For Roland Emmerich, Brenner cut Independence Day (1996), The Patriot (2000), The Day After Tomorrow (2004) and 2012 (2009). He worked with James Mangold on Kate & Leopold (2001) and Identity (2003), with Rob Marshall on Pirates of the Caribbean: On Stranger Tides (2011) and with Timur Bekmambetov on Wanted (2008).

In a 2021 interview published on ProVideoCoalition, Brenner said that his goal in editing a movie was always the same, whether a tentpole or a smaller film.

“The gigantic features may have elaborate action scenes involving a lot of footage and a lot of CG, which brings a host of editorial challenges.

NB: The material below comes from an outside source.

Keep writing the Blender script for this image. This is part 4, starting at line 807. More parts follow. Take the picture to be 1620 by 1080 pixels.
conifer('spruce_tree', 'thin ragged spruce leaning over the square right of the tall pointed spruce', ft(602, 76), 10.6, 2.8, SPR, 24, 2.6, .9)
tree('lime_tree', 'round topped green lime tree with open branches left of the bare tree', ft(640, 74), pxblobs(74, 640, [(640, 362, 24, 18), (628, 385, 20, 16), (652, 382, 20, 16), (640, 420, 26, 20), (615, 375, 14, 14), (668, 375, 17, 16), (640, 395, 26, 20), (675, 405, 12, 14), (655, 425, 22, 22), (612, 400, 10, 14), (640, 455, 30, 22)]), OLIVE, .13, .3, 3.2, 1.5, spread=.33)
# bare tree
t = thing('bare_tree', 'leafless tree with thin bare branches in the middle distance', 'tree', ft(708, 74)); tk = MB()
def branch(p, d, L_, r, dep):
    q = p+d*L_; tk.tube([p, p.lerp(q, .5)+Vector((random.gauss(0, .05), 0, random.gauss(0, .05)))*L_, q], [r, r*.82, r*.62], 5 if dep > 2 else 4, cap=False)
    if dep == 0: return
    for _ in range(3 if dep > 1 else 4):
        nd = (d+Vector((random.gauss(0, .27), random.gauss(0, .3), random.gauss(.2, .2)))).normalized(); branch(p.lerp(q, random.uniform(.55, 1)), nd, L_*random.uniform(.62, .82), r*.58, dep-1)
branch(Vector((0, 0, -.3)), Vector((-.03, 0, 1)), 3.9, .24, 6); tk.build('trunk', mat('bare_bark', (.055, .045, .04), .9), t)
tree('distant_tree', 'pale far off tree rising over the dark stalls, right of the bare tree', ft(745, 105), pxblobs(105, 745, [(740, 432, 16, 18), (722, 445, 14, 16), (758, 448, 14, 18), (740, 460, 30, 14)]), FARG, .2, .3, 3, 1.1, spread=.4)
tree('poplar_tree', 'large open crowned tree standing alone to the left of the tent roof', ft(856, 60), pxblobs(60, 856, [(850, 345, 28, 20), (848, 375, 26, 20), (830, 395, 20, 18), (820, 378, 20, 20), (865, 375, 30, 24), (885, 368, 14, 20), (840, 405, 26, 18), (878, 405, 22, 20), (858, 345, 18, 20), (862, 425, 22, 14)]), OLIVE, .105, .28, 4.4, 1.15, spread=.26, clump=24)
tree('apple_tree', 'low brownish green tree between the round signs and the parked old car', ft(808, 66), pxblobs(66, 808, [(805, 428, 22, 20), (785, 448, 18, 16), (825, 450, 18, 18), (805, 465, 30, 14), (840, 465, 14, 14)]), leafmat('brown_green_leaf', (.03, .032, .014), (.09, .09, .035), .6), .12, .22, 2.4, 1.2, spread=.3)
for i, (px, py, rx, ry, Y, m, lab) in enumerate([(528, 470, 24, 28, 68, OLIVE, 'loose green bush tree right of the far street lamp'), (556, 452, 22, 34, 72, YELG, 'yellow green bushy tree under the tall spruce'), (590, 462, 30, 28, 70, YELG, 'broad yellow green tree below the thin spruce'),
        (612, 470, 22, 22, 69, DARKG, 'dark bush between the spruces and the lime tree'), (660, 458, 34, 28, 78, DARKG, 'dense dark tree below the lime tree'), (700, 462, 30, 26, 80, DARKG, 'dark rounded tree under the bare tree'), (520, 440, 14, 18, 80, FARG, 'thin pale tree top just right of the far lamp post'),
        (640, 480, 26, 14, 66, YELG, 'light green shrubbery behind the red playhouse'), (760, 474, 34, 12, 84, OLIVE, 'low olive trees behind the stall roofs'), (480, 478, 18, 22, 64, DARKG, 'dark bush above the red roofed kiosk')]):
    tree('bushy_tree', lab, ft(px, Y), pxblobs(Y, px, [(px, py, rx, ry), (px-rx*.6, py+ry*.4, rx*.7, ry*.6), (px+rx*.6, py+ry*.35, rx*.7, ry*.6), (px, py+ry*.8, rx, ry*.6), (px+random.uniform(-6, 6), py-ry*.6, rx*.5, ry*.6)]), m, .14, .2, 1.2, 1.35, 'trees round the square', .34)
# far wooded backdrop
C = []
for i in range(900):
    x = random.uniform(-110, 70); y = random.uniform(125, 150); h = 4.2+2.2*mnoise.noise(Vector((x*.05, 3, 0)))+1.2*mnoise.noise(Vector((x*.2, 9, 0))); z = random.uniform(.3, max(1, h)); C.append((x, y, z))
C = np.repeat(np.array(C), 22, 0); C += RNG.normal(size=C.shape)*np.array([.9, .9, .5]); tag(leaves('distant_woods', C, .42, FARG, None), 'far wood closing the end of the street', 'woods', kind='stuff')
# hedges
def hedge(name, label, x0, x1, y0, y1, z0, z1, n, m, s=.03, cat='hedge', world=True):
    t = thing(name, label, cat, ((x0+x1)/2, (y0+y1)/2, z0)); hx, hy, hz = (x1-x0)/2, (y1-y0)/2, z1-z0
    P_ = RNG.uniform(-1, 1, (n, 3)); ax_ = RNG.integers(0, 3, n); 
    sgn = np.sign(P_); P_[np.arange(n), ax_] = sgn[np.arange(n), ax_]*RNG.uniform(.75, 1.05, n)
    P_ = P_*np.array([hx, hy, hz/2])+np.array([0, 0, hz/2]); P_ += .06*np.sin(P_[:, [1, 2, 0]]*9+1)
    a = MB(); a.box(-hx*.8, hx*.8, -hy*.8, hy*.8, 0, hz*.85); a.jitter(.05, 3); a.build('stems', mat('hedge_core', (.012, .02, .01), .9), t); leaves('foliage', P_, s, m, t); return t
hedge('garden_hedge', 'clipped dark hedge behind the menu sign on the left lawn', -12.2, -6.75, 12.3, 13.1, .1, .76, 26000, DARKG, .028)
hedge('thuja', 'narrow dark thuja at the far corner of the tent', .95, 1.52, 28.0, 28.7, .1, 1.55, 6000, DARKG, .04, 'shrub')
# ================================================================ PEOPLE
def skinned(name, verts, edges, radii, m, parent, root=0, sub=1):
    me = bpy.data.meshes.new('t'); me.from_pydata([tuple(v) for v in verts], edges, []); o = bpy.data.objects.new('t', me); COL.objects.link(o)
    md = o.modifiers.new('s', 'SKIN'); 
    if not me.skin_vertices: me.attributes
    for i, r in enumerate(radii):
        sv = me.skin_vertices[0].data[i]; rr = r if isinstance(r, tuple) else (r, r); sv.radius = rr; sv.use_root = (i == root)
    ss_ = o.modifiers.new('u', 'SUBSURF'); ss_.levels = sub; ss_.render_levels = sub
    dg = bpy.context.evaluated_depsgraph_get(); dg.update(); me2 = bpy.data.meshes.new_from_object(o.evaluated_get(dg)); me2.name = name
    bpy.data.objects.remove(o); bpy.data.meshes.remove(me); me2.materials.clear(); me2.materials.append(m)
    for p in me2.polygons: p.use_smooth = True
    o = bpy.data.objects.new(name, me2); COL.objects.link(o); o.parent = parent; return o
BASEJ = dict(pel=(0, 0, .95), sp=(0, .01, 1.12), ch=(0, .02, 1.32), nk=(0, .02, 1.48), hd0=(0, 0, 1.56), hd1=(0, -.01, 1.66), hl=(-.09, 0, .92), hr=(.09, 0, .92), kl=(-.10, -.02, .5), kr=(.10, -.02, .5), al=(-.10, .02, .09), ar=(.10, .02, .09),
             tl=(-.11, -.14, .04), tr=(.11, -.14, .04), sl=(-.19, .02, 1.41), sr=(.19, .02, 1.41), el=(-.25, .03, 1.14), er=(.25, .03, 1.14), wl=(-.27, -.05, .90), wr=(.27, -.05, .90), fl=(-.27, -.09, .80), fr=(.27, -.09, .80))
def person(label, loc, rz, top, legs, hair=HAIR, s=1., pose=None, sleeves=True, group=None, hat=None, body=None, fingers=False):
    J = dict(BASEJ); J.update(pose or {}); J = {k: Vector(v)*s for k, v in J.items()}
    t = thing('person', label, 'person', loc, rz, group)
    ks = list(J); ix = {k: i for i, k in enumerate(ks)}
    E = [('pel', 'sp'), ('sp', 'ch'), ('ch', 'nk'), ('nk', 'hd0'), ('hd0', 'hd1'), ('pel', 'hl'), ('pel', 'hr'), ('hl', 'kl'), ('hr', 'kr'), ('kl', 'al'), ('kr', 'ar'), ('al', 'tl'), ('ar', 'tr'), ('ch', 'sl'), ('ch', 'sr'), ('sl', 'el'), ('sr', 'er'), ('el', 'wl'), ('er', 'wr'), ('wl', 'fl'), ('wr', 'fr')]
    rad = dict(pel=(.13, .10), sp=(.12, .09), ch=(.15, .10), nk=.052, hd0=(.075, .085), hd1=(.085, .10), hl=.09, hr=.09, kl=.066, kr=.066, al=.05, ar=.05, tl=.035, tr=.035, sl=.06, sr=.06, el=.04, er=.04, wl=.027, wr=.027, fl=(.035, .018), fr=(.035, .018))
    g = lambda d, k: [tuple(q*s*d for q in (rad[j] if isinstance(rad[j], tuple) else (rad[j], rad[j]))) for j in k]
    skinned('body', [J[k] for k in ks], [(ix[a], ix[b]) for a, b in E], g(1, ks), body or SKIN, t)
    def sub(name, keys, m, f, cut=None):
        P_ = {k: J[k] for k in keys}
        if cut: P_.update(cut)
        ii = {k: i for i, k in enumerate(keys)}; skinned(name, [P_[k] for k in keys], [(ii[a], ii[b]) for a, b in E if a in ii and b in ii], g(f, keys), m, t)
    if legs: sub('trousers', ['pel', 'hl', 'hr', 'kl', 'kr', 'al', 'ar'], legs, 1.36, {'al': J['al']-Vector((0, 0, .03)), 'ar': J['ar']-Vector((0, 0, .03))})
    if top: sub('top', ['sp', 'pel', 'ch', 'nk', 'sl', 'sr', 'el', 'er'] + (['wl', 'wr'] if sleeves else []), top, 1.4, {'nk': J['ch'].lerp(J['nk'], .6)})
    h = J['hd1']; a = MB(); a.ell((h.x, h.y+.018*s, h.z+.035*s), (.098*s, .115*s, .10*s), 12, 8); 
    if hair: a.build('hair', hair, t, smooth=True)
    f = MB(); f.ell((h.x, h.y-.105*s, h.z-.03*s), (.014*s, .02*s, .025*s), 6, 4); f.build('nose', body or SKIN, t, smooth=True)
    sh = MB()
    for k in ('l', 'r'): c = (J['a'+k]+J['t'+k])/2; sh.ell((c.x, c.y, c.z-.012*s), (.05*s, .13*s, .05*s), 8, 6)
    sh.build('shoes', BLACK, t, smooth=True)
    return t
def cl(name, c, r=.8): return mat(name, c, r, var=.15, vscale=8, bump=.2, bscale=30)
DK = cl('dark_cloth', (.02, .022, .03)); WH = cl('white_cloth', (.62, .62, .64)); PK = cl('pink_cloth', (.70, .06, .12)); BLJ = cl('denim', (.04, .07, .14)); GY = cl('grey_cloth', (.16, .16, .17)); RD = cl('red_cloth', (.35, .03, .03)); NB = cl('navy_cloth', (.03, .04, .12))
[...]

They frequently also have complex storylines with many interweaving characters, which the editor has to track, massage, make flow and climax,” he said.

“But this is exactly what the editor must do with many smaller films. … So, no matter what the budget or scale, as the editor, you’re just trying to get the story and characters to work. Whether it’s a $200 million action film or a $20 million art house film, you’re still trying to get the movie to play.”

He added: “I like to keep cutting until you get to a version where you and the director feel it’s too tight. Where you feel, ‘That was too fast, that was too short, this is hard to follow, this isn’t landing.’ It’s good to get to this point because you know you’ve crossed the limit. Now you isolate these over-tight moments and put some air back into them.”

Born in Hollywood, Brenner attended North Hollywood High School and Stanford before serving as an apprentice editor on the 1985 film Radioactive Dreams. As an assistant on Salvador, Platoon and Wall Street, he was mentored by British film editor Claire Simpson.

Born on the Fourth of July was only his second feature as a film editor, and winning an Oscar for that was “crazy, surreal,” he said last year.

In addition to his wife — they were together for 19 years — survivors include his children, Anna, Haider and Sasha. Avatar producer Jon Landau and Lightstorm Entertainment have organized a GoFundMe campaign to assist the family.